- [DATA PROVIDED]:
○ ○ ○ ○ ○ ○ ○

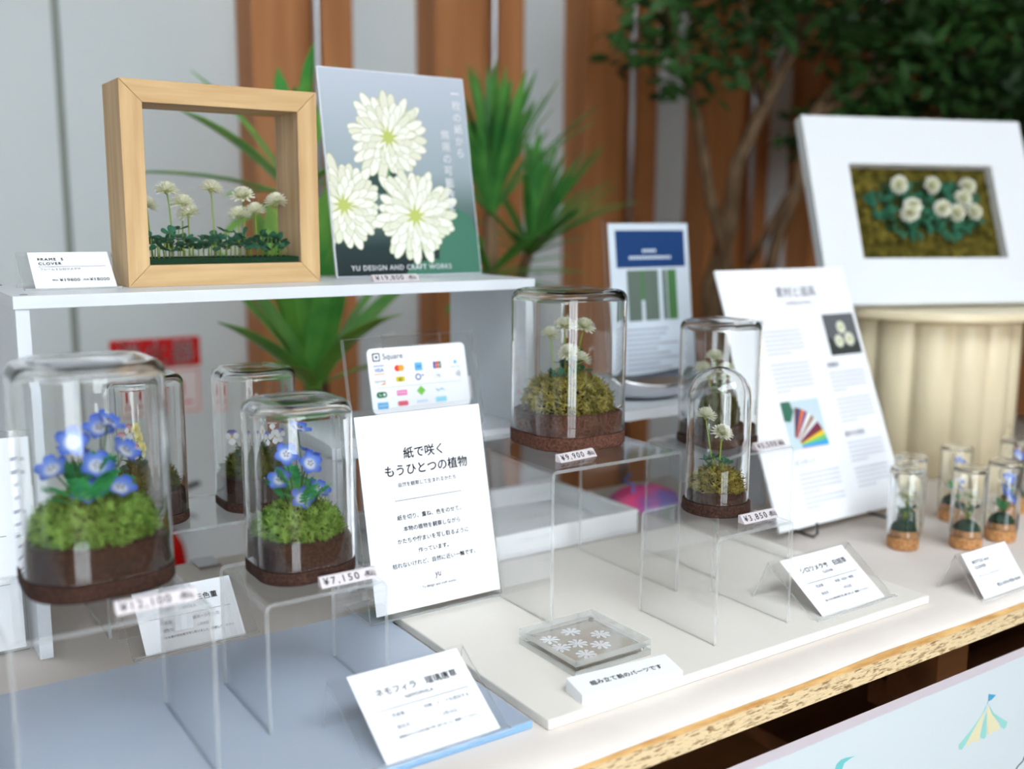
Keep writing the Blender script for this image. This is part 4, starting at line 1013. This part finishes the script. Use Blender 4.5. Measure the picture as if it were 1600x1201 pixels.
u0, u1, v0, v1 = 0.0655*PS, 0.3085*PS, 0.0690*PS, 0.2150*PS
oc = [(0, 0), (FW, 0), (FW, FH), (0, FH)]; ic = [(u0, v0), (u1, v0), (u1, v1), (u0, v1)]
loops = [[(x, y, -fd) for x, y in ic], [(x, y, -fd) for x, y in oc], [(x, y, 0) for x, y in oc], [(x, y, 0) for x, y in ic], [(x, y, -fd) for x, y in ic]]
obj('mat_board', MB().rings(loops, False, False), 'mat_white', pf, lift, RX, bevel=0.0006)
obj('moss_panel', MB().box(u0, u1, v0, v1, -fd, -fd+0.004), 'moss_picture', pf, lift, RX)
rnd = random.Random(8); mm = MB()
for k in range(3800):
    x = rnd.uniform(u0+0.001, u1-0.001); y = rnd.uniform(v0+0.001, v1-0.001); l = rnd.uniform(0.003, 0.007)
    d = Vector((rnd.gauss(0, 1), rnd.gauss(0, 1), 0.9)).normalized(); p = Vector((x, y, -fd+0.0038))
    c = Vector((rnd.gauss(0, 1), rnd.gauss(0, 1), 0)).normalized()*l*0.4
    e = p+d*l; f_ = p+d*l*0.7+c
    for w_ in (e, f_): w_.x = min(max(w_.x, u0+0.0008), u1-0.0008); w_.y = min(max(w_.y, v0+0.0008), v1-0.0008)
    mm.tube([p, e, f_], [0.0006, 0.0006, 0.0003], 3, cap=False)
obj('moss', mm, 'moss_picture', pf, lift, RX, kind='stuff')
cz = put('clover_patch', MB().box(0.12*PS, 0.28*PS, 0.115*PS, 0.195*PS, -fd+0.0039, -fd+0.0042).mesh('clover_patch'), 'flock_green', pf, lift, RX)
rnd = random.Random(3); cnt = 0
while cnt < 95:
    x = rnd.uniform(0.088, 0.290); y = rnd.uniform(0.090, 0.195)
    cx_, cy_ = 0.190, 0.148
    if ((x-cx_)/0.098)**2+((y-cy_)/0.046)**2 > 1.0+0.25*sin(x*90)*cos(y*70): continue
    lf = put('clover_leaf', LEAVES[cnt % 4], 'clover_green', cz, (x*PS, y*PS, -fd+0.006+rnd.uniform(0.001, 0.008)), (rnd.uniform(-0.5, 0.5), rnd.uniform(-0.5, 0.5), rnd.uniform(0, 6)), scale=rnd.uniform(0.8, 1.05)); cnt += 1
for k, (x, y) in enumerate(((0.1455, 0.1841), (0.2016, 0.1836), (0.2626, 0.1834), (0.2517, 0.1634), (0.1624, 0.1502), (0.1561, 0.1397), (0.212, 0.1468), (0.2358, 0.1407), (0.2652, 0.1425))):
    put('clover_head', HEADS[k % 3], 'clover_petal', cz, (x*PS, y*PS, -fd+0.018), (0.3, 0.1*(k % 3), k), scale=1.22)

# ================================================================== things on the low shelf
lf = thing('leaflet_stand', 'leaflet with a navy header in a clear upright stand', 'leaflet', (0.9420, 1.125, 0.1668))
ll = rad(7)
sheet(lf, 'acrylic_plate', 0.164, 0.242, 0.003, 'clear_acrylic', (-0.005, 0.0035, 0.001), ll)
acrylic('foot', -0.005, 0.159, 0.006, 0.045, 0, 0.0025, lf)
plain('leaflet_navy', (28, 62, 112), 0.4); plain('leaflet_pale', (206, 216, 226), 0.5); plain('leaflet_photo', (96, 110, 100), 0.5); plain('leaflet_green', (74, 120, 70), 0.5)
lp = sheet(lf, 'leaflet', 0.154, 0.232, 0.0006, 'leaflet_pale', (0, 0.0, 0.006), ll)
bars(lp, [(0.012, 0.168, 0.146, 0.222)], 'leaflet_navy', 0.0004, 'header')
bars(lp, [(0.030, 0.090, 0.056, 0.164), (0.062, 0.090, 0.090, 0.164), (0.098, 0.090, 0.106, 0.164)], 'leaflet_photo', 0.0004, 'photo')
bars(lp, [(0.056, 0.120, 0.062, 0.164), (0.108, 0.090, 0.126, 0.164)], 'leaflet_green', 0.0005, 'photo')
rnd = random.Random(9)
R_ = []
for k in range(9):
    R_.append((0.022, 0.076-0.0072*k, 0.022+rnd.uniform(0.06, 0.11), 0.0785-0.0072*k))
bars(lp, R_, 'ink_light')
R_ = [(0.036+0.0055*k, 0.180, 0.036+0.0055*k+0.004, 0.1845) for k in range(15)] + [(0.062+0.0055*k, 0.190, 0.066+0.0055*k, 0.1945) for k in range(5)]
bars(lp, R_, 'leaflet_pale', 0.0006)
dish = thing('metal_dish', 'shallow polished metal dish on the low white shelf', 'dish', (0.9350, 1.052, 0.1668), rad(-12))
mD = MB(); P = []
for r_, z in ((0.40, 0.0), (0.55, 0.0008), (0.85, 0.006), (1.0, 0.015), (1.0, 0.0162), (0.97, 0.0166), (0.82, 0.0076), (0.54, 0.0026), (0.05, 0.0020)):
    P.append([(0.076*r_*cos(2*pi*i/48)*(1+0.05*cos(4*pi*i/48)), 0.046*r_*sin(2*pi*i/48), z*1.9*(1+0.25*cos(4*pi*i/48)*r_)) for i in range(48)])
obj('bowl', mD.rings(P), 'chrome', dish, smooth=True)
# crumpled pouch under the low shelf
noisy('pouch_fabric', (206, 52, 112), (96, 72, 150), scale=12, rough=0.8, lo=0.42, hi=0.60); plain('ribbon_blue', (96, 128, 206), 0.6)
po = thing('fabric_pouch', 'pink and purple crumpled pouch beyond the white tray', 'pouch', (0.965, 1.085, ZT))
mP = MB(); P = []
for k in range(9):
    e = pi/2*k/8
    P.append([((0.058*cos(e)+0.002)*cos(2*pi*i/28)*(1+0.06*sin(5*2*pi*i/28+k)), (0.040*cos(e)+0.002)*sin(2*pi*i/28)*(1+0.06*cos(3*2*pi*i/28)), 0.024*sin(e)*(1+0.12*sin(4*2*pi*i/28))) for i in range(28)])
obj('body', mP.rings(P), 'pouch_fabric', po, smooth=True)
obj('ribbon', MB().tube([(-0.03, -0.01, 0.022), (-0.022, 0.0, 0.030), (-0.030, 0.012, 0.036), (-0.018, 0.010, 0.044)], 0.0022, 6), 'ribbon_blue', po, smooth=True)
# ------------------------------------------------------------------ holder at the far left of the shelf
hs = thing('sheet_holder', 'clear upright holder with a printed sheet outside the shelf side', 'sign holder', (0.0, 1.018, ZT))
sheet(hs, 'acrylic_plate', 0.137, 0.210, 0.003, 'clear_acrylic', (0, 0.0025, 0), rad(4))
hp = sheet(hs, 'printed_sheet', 0.131, 0.200, 0.0006, 'paper_white', (0.003, 0.0008, 0.004), rad(4))
R_ = []
rnd = random.Random(2)
for k in range(12):
    y = 0.178-0.0125*k
    R_.append((0.020, y, 0.020+rnd.uniform(0.05, 0.095), y+0.0035))
bars(hp, R_, 'ink_light'); bars(hp, [(0.012, 0.108, 0.122, 0.1085), (0.012, 0.062, 0.122, 0.0625)], 'ink_grey', 0.0005, 'rule')
acrylic('foot', 0, 0.137, 0.005, 0.05, 0, 0.003, hs)
# ------------------------------------------------------------------ clamp on the back edge of the table
ck = thing('table_clip', 'bent silver metal clip gripping the back table edge', 'clip', (0.340, 1.186, 0.0))
mC = MB()
pr_ = [(-0.034, 0.0032), (-0.030, 0.0056), (0.0030, 0.0056), (0.0042, 0.0044), (0.0042, -0.0246), (0.003, -0.0258), (-0.026, -0.0236), (-0.026, -0.0220), (0.0022, -0.0240), (0.0026, -0.0236), (0.0026, 0.0036), (0.0018, 0.0042), (-0.029, 0.0042)]
obj('bent_plate', mC.rings([[(0, y, z) for y, z in pr_], [(0.026, y, z) for y, z in pr_]]), 'steel', ck)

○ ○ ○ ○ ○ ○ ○

- [WHAT YOU WILL DO]:
Please extract exactly the lines of the data, from the first through the line containing "put('clover_head', HEADS[k %", and add no pictures to the copy.

- [IN RESPONSE]:
Keep writing the Blender script for this image. This is part 4, starting at line 1013. This part finishes the script. Use Blender 4.5. Measure the picture as if it were 1600x1201 pixels.
u0, u1, v0, v1 = 0.0655*PS, 0.3085*PS, 0.0690*PS, 0.2150*PS
oc = [(0, 0), (FW, 0), (FW, FH), (0, FH)]; ic = [(u0, v0), (u1, v0), (u1, v1), (u0, v1)]
loops = [[(x, y, -fd) for x, y in ic], [(x, y, -fd) for x, y in oc], [(x, y, 0) for x, y in oc], [(x, y, 0) for x, y in ic], [(x, y, -fd) for x, y in ic]]
obj('mat_board', MB().rings(loops, False, False), 'mat_white', pf, lift, RX, bevel=0.0006)
obj('moss_panel', MB().box(u0, u1, v0, v1, -fd, -fd+0.004), 'moss_picture', pf, lift, RX)
rnd = random.Random(8); mm = MB()
for k in range(3800):
    x = rnd.uniform(u0+0.001, u1-0.001); y = rnd.uniform(v0+0.001, v1-0.001); l = rnd.uniform(0.003, 0.007)
    d = Vector((rnd.gauss(0, 1), rnd.gauss(0, 1), 0.9)).normalized(); p = Vector((x, y, -fd+0.0038))
    c = Vector((rnd.gauss(0, 1), rnd.gauss(0, 1), 0)).normalized()*l*0.4
    e = p+d*l; f_ = p+d*l*0.7+c
    for w_ in (e, f_): w_.x = min(max(w_.x, u0+0.0008), u1-0.0008); w_.y = min(max(w_.y, v0+0.0008), v1-0.0008)
    mm.tube([p, e, f_], [0.0006, 0.0006, 0.0003], 3, cap=False)
obj('moss', mm, 'moss_picture', pf, lift, RX, kind='stuff')
cz = put('clover_patch', MB().box(0.12*PS, 0.28*PS, 0.115*PS, 0.195*PS, -fd+0.0039, -fd+0.0042).mesh('clover_patch'), 'flock_green', pf, lift, RX)
rnd = random.Random(3); cnt = 0
while cnt < 95:
    x = rnd.uniform(0.088, 0.290); y = rnd.uniform(0.090, 0.195)
    cx_, cy_ = 0.190, 0.148
    if ((x-cx_)/0.098)**2+((y-cy_)/0.046)**2 > 1.0+0.25*sin(x*90)*cos(y*70): continue
    lf = put('clover_leaf', LEAVES[cnt % 4], 'clover_green', cz, (x*PS, y*PS, -fd+0.006+rnd.uniform(0.001, 0.008)), (rnd.uniform(-0.5, 0.5), rnd.uniform(-0.5, 0.5), rnd.uniform(0, 6)), scale=rnd.uniform(0.8, 1.05)); cnt += 1
for k, (x, y) in enumerate(((0.1455, 0.1841), (0.2016, 0.1836), (0.2626, 0.1834), (0.2517, 0.1634), (0.1624, 0.1502), (0.1561, 0.1397), (0.212, 0.1468), (0.2358, 0.1407), (0.2652, 0.1425))):
    put('clover_head', HEADS[k % 3], 'clover_petal', cz, (x*PS, y*PS, -fd+0.018), (0.3, 0.1*(k % 3), k), scale=1.22)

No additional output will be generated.